Theatre Shooting

The sullen appearing patron in the back row became angry when a group of kids started making noise in a movie theater during the show. He threatened them if they didn’t hush, but instead of compliance, the audience started laughing at his apparent bluster. Drunk and enraged, the man began yelling and then produced two large-caliber handguns from inside his jacket, pistol-whipping one nearby adult who had been laughing, and then shooting him thrice in the head as he lay stunned on the floor. The murdered man’s son, sitting nearby, was himself armed and shot at the attacker, who was uninjured because he was wearing a bulletproof vest. An exchange of gunfire ensued, several more were wounded, and one more killed in the crossfire. Then, for some time after the attack, the drunken shooter stalked the auditorium, brandishing and reloading his pistols. He kept all of the filmgoers in a state of terror while ranting, threatening, and taking pot-shots at convenient targets who peered over seats.
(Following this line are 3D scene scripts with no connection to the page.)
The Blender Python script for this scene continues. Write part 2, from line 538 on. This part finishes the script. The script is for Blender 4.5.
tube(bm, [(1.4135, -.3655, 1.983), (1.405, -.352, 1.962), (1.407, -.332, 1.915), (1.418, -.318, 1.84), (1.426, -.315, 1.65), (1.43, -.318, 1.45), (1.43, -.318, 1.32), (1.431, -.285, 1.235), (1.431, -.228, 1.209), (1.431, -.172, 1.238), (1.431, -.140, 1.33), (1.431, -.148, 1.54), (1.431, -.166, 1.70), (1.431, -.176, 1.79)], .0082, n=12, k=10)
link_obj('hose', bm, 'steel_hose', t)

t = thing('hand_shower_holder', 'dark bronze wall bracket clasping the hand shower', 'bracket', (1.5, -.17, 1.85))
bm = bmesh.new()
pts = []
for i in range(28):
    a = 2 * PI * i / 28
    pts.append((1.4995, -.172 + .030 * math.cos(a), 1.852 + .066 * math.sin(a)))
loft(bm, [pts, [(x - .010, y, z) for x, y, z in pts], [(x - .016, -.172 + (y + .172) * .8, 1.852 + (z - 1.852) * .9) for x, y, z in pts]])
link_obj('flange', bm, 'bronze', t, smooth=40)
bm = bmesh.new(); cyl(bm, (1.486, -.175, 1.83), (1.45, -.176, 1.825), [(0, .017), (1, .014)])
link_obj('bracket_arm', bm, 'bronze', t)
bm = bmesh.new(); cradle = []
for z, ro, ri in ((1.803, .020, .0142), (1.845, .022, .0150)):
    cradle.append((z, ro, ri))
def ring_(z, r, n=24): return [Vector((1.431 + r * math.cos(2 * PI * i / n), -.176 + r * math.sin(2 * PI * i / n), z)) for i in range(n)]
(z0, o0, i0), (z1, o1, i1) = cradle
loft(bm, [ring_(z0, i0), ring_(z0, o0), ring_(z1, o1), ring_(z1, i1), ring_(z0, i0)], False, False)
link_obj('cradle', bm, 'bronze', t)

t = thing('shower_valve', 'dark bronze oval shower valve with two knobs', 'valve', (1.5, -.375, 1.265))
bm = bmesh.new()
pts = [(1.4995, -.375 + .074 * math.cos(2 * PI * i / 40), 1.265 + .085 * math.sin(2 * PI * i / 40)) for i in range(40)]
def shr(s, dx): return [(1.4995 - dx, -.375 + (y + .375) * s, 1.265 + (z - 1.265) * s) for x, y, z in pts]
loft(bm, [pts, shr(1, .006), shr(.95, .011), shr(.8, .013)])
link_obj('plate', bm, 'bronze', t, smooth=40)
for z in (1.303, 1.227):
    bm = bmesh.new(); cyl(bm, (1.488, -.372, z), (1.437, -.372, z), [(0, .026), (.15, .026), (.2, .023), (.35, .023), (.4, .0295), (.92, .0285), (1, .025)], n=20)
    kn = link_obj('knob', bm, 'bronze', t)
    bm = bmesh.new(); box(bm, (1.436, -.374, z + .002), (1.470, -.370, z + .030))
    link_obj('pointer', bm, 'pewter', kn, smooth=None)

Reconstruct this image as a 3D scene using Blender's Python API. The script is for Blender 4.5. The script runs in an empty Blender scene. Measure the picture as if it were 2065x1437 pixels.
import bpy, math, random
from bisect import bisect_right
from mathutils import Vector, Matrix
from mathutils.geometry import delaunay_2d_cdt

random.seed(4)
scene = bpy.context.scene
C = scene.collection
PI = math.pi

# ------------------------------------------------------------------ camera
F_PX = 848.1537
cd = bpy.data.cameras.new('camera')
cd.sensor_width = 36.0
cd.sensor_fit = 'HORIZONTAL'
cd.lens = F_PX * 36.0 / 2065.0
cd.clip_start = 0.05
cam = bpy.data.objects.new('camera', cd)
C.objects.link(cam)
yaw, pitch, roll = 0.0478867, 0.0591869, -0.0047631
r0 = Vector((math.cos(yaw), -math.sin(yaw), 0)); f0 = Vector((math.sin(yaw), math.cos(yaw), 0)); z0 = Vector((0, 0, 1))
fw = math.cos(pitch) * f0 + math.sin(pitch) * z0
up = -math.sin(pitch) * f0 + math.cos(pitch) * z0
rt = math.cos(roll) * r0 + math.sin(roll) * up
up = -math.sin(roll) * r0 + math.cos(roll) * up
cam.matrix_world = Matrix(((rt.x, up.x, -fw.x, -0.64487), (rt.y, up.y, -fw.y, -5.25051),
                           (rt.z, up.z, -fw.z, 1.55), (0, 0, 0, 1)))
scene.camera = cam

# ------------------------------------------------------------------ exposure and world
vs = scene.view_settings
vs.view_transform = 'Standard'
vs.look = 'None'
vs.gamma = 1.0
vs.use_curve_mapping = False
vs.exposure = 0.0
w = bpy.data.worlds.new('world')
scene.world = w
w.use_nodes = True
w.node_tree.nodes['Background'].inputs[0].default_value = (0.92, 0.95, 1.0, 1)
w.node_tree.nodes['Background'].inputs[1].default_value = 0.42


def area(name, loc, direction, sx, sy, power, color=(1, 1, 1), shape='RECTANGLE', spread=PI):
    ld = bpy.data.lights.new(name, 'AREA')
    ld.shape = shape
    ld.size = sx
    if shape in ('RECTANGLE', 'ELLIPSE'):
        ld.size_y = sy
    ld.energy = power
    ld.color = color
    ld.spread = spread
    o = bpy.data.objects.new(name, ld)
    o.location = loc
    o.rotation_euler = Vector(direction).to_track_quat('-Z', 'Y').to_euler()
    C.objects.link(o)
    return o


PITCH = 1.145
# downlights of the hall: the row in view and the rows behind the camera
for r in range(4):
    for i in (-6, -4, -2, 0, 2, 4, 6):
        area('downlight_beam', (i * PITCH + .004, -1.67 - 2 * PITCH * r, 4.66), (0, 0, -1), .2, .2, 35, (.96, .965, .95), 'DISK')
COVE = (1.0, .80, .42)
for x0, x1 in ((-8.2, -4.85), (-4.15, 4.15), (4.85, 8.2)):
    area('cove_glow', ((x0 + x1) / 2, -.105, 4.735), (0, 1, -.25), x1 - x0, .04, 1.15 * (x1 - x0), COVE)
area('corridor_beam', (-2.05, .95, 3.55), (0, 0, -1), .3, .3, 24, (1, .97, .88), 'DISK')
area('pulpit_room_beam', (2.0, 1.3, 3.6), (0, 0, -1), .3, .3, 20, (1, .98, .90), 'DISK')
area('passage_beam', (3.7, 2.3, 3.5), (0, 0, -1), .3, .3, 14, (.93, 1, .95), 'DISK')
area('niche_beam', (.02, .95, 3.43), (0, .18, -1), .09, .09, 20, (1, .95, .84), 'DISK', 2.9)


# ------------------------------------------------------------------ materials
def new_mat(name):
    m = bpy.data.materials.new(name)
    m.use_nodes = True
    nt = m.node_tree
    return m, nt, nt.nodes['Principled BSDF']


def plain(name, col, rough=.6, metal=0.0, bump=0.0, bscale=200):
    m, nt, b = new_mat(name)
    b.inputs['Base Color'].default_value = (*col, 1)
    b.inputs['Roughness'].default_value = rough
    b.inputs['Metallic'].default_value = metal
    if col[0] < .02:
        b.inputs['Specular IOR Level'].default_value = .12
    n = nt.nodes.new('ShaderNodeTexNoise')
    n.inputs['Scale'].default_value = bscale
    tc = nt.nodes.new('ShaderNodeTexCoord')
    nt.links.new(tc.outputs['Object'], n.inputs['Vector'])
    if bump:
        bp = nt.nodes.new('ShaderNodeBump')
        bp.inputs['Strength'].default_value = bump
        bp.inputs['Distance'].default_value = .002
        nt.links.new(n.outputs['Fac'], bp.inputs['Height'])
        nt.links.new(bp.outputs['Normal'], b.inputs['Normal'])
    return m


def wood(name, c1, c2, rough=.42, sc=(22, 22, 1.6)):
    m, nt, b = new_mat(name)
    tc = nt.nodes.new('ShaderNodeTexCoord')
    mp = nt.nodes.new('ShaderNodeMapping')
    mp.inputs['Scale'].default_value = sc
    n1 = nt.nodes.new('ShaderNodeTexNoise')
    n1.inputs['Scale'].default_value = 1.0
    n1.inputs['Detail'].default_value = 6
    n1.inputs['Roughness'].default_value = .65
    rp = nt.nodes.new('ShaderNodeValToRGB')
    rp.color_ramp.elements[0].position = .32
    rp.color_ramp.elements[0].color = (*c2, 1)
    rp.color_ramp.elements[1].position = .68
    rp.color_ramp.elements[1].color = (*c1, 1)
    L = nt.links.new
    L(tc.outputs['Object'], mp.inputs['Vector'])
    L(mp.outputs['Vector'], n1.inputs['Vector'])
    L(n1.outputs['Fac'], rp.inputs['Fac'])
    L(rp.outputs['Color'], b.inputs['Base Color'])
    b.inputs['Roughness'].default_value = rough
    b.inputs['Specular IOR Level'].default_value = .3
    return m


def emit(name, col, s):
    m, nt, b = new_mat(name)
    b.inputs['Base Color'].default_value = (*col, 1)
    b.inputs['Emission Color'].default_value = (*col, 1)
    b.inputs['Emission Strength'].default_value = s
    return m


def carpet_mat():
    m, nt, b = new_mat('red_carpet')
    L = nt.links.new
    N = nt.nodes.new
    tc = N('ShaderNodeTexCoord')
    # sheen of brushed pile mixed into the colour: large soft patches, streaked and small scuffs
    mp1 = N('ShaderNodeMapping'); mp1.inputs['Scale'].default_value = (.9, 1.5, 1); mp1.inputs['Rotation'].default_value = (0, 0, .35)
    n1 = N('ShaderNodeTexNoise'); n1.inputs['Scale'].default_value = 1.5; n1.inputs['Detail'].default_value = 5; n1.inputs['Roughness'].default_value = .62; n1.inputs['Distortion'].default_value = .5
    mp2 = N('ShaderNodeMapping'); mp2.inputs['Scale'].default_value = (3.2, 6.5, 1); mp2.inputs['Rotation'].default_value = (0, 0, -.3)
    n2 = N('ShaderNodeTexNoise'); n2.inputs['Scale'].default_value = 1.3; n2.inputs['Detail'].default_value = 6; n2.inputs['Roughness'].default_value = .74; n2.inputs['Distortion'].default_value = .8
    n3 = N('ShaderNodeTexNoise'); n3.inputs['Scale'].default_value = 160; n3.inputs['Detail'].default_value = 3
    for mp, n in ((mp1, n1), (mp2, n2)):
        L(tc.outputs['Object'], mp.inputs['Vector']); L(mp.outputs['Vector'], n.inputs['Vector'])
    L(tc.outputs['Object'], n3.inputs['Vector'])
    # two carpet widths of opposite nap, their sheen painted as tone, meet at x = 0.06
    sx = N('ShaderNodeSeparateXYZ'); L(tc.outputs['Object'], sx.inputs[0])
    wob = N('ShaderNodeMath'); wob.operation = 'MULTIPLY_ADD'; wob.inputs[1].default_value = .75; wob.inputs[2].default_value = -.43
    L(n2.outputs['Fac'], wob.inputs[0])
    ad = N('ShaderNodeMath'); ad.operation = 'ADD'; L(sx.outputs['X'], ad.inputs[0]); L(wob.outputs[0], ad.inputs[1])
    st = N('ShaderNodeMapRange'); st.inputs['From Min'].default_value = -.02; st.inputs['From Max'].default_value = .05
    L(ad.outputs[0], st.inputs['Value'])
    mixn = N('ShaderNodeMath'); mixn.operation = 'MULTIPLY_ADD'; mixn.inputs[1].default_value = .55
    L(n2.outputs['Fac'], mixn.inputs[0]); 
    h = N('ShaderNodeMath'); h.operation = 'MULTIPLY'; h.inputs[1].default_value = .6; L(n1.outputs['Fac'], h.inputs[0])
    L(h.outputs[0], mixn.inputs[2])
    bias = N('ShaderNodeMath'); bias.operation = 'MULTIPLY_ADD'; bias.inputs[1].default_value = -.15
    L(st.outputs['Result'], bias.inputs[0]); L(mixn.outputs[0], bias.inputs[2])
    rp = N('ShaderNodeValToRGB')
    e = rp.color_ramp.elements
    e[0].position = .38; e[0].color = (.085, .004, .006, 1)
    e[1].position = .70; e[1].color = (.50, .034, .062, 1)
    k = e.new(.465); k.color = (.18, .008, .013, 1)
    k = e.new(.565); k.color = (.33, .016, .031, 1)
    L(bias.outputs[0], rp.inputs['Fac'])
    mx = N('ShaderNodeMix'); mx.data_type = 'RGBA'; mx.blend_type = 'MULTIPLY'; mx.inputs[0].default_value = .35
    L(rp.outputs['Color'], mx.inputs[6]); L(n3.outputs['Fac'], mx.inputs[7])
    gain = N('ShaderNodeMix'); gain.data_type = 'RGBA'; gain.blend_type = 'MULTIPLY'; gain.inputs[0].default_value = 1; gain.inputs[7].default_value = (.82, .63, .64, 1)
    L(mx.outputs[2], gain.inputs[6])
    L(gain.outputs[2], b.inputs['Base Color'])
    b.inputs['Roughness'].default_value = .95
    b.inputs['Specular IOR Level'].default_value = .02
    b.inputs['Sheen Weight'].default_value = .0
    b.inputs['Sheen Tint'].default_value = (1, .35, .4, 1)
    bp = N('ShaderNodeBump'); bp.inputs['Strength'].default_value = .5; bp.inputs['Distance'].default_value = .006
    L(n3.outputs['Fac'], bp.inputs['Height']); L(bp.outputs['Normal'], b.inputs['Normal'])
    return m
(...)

He threatened to kill everyone. The police arrived after what seemed like an eternity and were finally able to subdue and arrest the assailant without further loss of life.

We hear all too commonly today about senseless shootings in public venues – it seems that weekly there is a new story of innocents cut down while going about their business. Our 24-7 news cycle permits us to learn of events from around the world in real-time. But despite appearances, there is really nothing new under the sun. The shooting above took place in Robbins, TN, on 5 March 1927, and the drunken assailant was one Ben Fowler, an off-duty deputy sheriff who was carrying his service sidearms. Justice did, however, move more swiftly in those days. The murders happened on a Saturday night, Fowler was indicted on Monday, his trial started on Thursday, and the jury got the case the following Monday. Fowler’s defense was (admittedly voluntary) intoxication, as he claimed he was too sauced to know what he was doing; if successfully argued, that would have reduced his charges to two second-degree murders, non-capital offenses. This diminished capacity defense went nowhere, though, and the jury convicted Fowler of capital murders after two minutes of deliberation. He was then electrocuted in the state prison in Nashville on this date in 1928.